Please use only ISO 8601 date format (YYYY-MM-DD) in documentation, comments, and throughout the project. This avoids the ambiguity that can result from differing local interpretations of date formats like 02/01/12.

Code style

The OTP code style is described on a separate style guide page.

Continuous Integration

The OpenTripPlanner project uses the Travis CI continuous integration system. Any time a change is pushed to the main OpenTripPlanner repository on GitHub, this server will compile and test the new code, providing feedback on the stability of the build.

Release Process

This section serves as a checklist for the person performing releases. Note that much of this mimics the actions taken by the Maven release plugin. Based on past experience, the Maven release plugin can fail at various points in the process leaving the repo in a confusing state. Taking each action manually is more tedious, but keeps eyes on each step and is less prone to failure. Releases are performed off the master branch, and are tagged with git annotated tags.

Additional Information on Releases

OpenTripPlanner is released as Maven artifacts to Maven Central. These include compiled and source code JARs as well as a "shaded" JAR containing all dependencies, allowing stand-alone usage. This release process is handled by the Sonatype Nexus Staging plugin, configured in the OpenTripPlanner POM. Typically this final Maven deployment action is performed automatically when the Travis CI build succeeds in building a non-SNAPSHOT version.

Artifact Signing

Maven release artifacts must be digitally signed to prove their origin. This is a safeguard against compromised code from a malicious third party being disguised as a trusted library.

The OTP artifact signing key was created by Conveyal. We export only that signing subkey, with our company's main key blanked out. Therefore, even if someone managed to acquire the decrypted key file and the associated GPG passphrase, they would not have the main key. We could deactivate the signing key and create a new one, without the main key being compromised.

The exported signing key is present in the root of the git repo as the encrypted file maven-artifact-signing-key.asc.enc. When building a tagged release, Travis CI will decrypt this file and import it into GPG on the build machine. The signing key ID and GPG passphrase are also present as encrypted environment variables in the Travis configuration YAML. This only happens on code from non-fork, non-pull-request commits, ensuring that no unreviewed third-party code has access to these files or variables.

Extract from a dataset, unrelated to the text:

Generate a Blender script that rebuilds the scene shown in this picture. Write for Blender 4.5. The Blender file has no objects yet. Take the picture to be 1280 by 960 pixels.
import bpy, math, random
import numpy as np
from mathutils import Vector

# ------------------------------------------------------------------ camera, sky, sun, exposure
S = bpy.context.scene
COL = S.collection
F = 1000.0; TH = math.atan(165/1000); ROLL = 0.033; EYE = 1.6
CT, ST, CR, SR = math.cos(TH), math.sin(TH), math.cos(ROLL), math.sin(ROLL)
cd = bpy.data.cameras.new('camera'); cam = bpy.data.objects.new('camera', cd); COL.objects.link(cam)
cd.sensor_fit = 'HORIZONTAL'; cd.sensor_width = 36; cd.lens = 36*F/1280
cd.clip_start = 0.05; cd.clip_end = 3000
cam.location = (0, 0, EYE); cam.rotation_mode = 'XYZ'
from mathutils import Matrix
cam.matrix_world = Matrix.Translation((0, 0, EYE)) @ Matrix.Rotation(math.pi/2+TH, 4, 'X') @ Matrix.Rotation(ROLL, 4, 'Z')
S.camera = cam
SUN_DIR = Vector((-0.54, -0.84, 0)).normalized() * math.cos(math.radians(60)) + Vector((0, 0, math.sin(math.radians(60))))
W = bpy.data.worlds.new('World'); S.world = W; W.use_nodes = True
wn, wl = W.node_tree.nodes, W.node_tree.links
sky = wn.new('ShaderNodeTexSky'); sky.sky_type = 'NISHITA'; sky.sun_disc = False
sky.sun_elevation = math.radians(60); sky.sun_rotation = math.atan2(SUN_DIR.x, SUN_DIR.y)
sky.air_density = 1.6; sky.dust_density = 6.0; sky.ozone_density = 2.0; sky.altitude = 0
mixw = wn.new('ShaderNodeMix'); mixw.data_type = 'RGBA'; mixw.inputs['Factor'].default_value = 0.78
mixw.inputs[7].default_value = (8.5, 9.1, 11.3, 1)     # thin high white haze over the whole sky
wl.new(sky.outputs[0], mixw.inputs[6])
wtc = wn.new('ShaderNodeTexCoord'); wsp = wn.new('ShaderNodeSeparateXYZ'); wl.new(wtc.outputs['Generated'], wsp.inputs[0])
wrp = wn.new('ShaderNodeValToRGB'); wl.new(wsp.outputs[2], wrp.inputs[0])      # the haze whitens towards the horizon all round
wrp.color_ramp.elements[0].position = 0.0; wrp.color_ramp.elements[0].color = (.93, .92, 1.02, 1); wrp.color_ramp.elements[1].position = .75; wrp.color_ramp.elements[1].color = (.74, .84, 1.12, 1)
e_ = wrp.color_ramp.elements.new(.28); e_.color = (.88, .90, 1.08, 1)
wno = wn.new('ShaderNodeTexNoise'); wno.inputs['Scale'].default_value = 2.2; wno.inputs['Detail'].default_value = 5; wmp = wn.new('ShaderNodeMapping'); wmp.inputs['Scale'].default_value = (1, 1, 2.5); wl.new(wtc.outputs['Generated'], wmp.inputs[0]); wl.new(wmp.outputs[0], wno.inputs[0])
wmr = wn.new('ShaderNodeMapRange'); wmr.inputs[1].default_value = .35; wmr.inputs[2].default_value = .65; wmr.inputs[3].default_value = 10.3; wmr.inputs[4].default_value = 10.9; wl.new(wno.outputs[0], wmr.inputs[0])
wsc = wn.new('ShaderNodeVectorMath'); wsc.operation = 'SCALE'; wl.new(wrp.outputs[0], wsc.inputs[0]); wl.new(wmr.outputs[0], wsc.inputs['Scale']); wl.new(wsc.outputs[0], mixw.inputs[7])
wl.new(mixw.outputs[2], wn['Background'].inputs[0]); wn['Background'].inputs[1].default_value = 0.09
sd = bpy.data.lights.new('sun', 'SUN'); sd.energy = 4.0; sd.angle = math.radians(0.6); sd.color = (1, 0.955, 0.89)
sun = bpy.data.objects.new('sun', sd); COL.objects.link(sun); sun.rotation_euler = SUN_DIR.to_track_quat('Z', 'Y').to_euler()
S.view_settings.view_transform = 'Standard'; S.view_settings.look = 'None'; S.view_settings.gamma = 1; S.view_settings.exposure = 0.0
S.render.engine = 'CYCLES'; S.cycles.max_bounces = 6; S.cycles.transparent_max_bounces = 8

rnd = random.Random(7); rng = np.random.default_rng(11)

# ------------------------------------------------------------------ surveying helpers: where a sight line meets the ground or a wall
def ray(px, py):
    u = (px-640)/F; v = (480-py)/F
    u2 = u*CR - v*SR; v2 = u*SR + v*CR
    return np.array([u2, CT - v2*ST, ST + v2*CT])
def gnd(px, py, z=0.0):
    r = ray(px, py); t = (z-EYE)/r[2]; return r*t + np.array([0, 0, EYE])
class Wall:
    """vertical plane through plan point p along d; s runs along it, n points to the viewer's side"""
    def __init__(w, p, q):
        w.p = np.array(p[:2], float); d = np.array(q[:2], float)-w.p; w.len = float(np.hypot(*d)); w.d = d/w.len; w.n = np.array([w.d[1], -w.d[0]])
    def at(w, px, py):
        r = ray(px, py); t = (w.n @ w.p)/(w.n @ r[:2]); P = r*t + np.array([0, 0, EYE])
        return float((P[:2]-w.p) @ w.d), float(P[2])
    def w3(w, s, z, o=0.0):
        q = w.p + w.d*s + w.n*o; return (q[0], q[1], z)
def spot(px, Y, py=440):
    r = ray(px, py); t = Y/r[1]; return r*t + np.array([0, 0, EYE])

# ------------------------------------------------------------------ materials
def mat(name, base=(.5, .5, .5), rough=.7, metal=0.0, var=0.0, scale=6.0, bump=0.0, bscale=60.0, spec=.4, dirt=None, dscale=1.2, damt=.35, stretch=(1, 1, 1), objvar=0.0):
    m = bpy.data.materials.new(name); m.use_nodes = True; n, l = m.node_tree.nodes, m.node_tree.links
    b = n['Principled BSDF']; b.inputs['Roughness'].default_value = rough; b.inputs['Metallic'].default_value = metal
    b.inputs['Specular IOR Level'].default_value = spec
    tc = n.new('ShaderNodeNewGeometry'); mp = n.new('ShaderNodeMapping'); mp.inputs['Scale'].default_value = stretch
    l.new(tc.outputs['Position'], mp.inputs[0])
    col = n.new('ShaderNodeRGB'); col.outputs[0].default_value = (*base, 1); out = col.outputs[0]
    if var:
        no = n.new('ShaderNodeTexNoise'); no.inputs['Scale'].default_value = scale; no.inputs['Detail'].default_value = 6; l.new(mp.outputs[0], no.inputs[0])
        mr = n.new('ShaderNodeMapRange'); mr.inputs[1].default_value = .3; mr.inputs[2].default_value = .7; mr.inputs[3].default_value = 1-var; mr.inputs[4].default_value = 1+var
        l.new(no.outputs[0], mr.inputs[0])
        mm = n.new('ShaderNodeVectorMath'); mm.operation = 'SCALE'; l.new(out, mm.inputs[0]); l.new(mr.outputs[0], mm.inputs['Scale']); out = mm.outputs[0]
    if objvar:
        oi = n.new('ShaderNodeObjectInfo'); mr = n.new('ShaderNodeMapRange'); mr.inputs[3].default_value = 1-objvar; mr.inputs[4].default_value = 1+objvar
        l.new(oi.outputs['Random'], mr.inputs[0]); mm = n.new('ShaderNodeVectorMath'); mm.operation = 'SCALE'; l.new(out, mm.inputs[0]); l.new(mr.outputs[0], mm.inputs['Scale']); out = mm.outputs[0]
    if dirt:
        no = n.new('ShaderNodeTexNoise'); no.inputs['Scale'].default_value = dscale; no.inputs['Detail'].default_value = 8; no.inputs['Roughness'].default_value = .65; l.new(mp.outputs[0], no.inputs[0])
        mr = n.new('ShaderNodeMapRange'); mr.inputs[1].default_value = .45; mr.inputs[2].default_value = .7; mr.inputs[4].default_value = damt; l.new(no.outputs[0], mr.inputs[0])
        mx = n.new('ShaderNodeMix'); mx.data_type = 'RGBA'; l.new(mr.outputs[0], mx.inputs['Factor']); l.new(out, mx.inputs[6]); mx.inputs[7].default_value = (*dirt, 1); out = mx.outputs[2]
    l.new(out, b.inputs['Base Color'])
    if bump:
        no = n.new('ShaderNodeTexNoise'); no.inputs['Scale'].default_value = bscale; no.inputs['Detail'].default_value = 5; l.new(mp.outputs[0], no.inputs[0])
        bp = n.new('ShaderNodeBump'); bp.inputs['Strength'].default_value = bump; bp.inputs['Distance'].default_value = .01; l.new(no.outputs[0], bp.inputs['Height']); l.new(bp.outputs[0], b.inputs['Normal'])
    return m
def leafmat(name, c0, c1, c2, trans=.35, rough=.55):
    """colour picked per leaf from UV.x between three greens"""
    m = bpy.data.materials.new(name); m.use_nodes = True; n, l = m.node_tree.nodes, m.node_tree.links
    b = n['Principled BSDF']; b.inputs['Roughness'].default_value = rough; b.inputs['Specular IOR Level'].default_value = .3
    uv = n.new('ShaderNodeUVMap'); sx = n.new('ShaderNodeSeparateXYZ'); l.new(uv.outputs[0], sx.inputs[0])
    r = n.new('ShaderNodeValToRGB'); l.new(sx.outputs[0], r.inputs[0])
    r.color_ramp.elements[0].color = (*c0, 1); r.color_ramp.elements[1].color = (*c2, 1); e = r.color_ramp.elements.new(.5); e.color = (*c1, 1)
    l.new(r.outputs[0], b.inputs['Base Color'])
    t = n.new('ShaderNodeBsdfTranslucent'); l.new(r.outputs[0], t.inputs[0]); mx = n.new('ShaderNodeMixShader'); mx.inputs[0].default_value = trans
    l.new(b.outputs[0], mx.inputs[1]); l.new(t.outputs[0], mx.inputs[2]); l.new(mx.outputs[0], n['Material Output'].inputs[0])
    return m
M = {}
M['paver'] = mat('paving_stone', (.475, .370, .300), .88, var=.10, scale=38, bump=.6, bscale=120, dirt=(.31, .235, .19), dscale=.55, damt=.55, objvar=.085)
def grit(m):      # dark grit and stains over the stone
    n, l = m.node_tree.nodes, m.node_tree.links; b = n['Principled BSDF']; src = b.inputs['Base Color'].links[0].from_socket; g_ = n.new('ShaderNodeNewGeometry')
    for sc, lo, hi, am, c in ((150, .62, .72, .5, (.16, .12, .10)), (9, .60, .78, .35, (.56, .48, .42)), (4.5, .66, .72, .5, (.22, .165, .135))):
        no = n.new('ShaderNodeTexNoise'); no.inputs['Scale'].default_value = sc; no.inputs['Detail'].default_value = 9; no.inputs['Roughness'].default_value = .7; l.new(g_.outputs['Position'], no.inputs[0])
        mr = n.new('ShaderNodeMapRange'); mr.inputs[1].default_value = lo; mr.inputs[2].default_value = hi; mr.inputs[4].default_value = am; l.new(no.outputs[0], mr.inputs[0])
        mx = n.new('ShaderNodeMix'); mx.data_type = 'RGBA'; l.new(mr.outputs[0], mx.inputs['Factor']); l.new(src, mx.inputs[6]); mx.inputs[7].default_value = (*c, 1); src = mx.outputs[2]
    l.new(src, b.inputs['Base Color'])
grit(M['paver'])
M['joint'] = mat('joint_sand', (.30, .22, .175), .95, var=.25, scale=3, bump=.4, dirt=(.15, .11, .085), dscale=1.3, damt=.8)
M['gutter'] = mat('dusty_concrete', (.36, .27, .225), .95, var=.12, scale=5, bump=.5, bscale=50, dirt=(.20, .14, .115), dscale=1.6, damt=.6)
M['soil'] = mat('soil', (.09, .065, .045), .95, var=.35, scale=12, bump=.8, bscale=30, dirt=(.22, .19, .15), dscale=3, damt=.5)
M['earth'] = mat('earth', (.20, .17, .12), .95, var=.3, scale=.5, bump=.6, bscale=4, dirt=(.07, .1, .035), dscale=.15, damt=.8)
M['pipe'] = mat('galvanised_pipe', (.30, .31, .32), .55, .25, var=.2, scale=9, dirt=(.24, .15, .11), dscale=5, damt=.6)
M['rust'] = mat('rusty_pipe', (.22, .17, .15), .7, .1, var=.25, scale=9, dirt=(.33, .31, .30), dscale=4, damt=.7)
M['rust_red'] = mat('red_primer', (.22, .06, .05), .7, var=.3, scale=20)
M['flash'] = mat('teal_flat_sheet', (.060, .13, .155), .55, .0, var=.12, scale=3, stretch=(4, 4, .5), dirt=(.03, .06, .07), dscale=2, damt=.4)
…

OpenTripPlanner's POM is set up to sign artifacts in the verify phase, which means signing will happen for the install and deploy targets, but not the package target. When performing a local test build, if you do mvn clean install site it will test the signing process. If you do not have the certificate installed, you can instead to mvn clean package site to bypass signing, but this provides less certainty that everything is set up correctly for the CI-driven final release.